When brands are considering what to do with excess inventory, it would be better if they come to you before they’re completely desperate, right?

The worst thing that you can do as a brand is, if you have a sunscreen product, reaching out a month before the sunscreen is going to expire, which happens all the time. So, having a pulse on expiry is important as a brand and giving players at least six months to be able to find appropriate buyers will set up a brand way better.

It’s very common for brands to not want to look at their inventory position and not look at expiry proactively. This is not the fun part of brand building.
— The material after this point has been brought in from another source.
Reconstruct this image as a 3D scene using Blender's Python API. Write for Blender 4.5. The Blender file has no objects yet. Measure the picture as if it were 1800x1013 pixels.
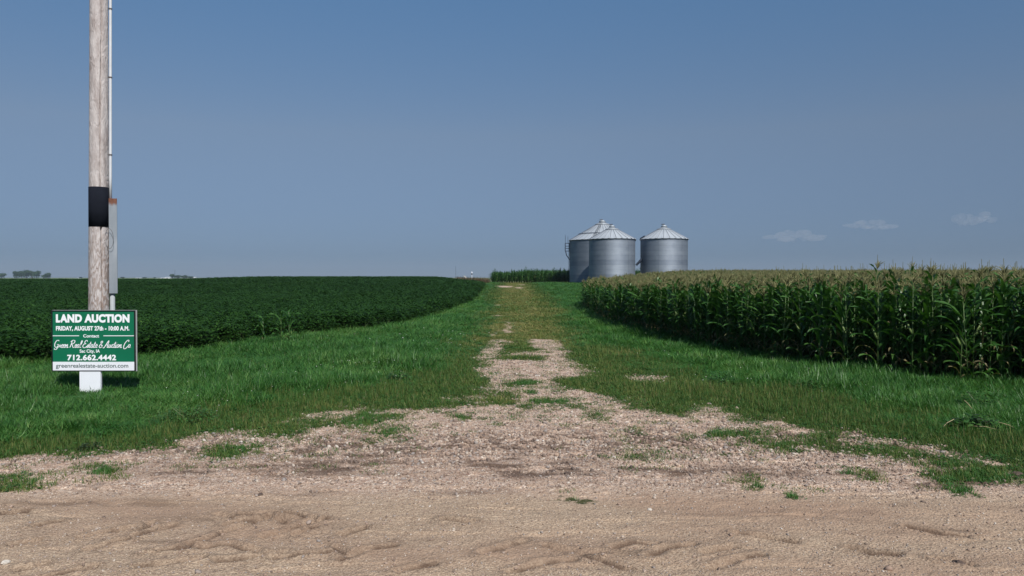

Being more proactive, especially on the expiry point, means we’ll reap much better results in this market because, as soon as you get into true short-dated products, you’re looking at very low recovery.

Given your relationship with brands and the view you’ve had into their logistics providers, can you help with the logistics part?

Our future is we would love to have ways to identify inventory proactively for brands like using Shopify plug-ins, making sure that we’re even a step ahead of the brand. Then, we can give them signal, and they don’t even need to think about it.

I think the cognitive load is a hard aspect for brands. So, when to decide when to cut loose specific products, and relationships with 3PLs does matter. We see a lot of randomness in the operation and that can relate to a lot of different factors when you’re dealing with what they call excess and obsolescence.

Brands are not going to be as good at doing inventory management, so we’ll see deltas in inventory at the final hour. We’ll have various responsiveness from 3PLs. Everything you can imagine happens, and it’s a huge headache. So, that’s something that we can take off of the brand plate.